Egyptian Government Restores Antiquated Church

From Ahram Online, official promotion of Egypt’s Christian heritage:

On Wednesday, Mostafa Amin, secretary general of the Supreme Council of Antiquities (SCA), inaugurated the Abbey Church of the Apostles in Atfih town in Giza governorate after the completion of its restoration with a budget that reached LE6 million.

The opening came within the framework of a drive by the Ministry of State for Antiquities (MSA) to save the Coptic shrine and to open more sites to tourists, in order to encourage the tourism industry.

The church, like other Coptic and Islamic monuments located in rural areas, had suffered serious damage, including from high sub-soil water levels, high levels of humidity, and an outdated and decayed sewerage system installed 100 years ago.

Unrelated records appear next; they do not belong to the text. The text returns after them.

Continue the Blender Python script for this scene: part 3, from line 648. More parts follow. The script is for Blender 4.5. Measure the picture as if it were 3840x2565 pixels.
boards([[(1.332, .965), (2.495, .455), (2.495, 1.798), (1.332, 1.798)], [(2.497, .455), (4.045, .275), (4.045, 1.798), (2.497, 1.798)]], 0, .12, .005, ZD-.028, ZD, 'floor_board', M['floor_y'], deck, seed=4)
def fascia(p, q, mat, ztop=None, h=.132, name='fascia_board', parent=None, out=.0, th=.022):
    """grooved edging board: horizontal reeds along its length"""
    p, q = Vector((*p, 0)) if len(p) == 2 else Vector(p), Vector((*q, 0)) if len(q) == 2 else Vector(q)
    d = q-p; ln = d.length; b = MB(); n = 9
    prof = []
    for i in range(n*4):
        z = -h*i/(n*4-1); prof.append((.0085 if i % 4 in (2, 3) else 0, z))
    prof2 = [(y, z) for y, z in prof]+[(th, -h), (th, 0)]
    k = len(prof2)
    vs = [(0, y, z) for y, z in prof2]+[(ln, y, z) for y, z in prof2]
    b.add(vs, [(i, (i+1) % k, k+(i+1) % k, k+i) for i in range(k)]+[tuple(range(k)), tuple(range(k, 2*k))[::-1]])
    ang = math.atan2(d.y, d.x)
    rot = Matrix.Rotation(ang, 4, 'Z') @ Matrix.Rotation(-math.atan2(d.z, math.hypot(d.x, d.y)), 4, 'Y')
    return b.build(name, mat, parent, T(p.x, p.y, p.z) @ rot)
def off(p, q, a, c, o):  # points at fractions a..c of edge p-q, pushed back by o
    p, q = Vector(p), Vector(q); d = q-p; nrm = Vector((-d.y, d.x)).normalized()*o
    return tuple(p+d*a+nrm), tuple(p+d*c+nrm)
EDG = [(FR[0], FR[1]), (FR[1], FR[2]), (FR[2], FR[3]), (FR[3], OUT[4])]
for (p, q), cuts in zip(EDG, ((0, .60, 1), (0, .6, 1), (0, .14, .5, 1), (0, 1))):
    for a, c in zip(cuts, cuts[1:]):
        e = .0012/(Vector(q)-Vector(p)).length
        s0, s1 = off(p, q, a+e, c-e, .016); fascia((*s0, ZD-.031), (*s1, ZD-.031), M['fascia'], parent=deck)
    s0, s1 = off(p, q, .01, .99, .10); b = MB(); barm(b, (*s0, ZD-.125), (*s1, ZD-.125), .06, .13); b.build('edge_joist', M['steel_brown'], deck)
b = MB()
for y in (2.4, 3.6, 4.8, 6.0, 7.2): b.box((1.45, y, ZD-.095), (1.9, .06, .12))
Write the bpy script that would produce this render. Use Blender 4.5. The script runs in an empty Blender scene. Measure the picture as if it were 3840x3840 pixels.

It is one thing to show respect to buildings, another thing to honor people and their right to freedom of belief and expression. Negative examples of the latter have proliferated over the past two years, but this news is nonetheless encouraging, especially as it takes place in a diocese which experienced the first sectarian tensions after the revolution.

There, a church was burned due to village family tensions and rumors of witchcraft practiced inside. The army stood by and watched, but amid outrage and protests the government sought reconciliation, part of which was an agreement to rebuild the church. Whether or not the two efforts are related is not stated in the article.

Is the Egyptian government schizophrenic, then? Maybe. The current cabinet is composed of many technocrats joined by members of the Muslim Brotherhood. While many ministers carry out the functions of state as before, others appear to be actively ignoring incidents against Copts or pursuing legal action against them for defamation of Islam. The Ministers of the Interior, Justice, and the Public Prosecutor are not members of the Brotherhood, but were appointed by Morsi. Other ministers he simply inherited.

But the Minister of Antiquities, under whose authority this restoration project falls, was also a Morsi appointment. He is considered an Islamist, but is an expert in both the Coptic and Islamic heritage of Egypt. Was this project an ongoing one whose file he received near completion, or an example of his own initiative? Either way, it is a needed break from the ongoing flow of bad news.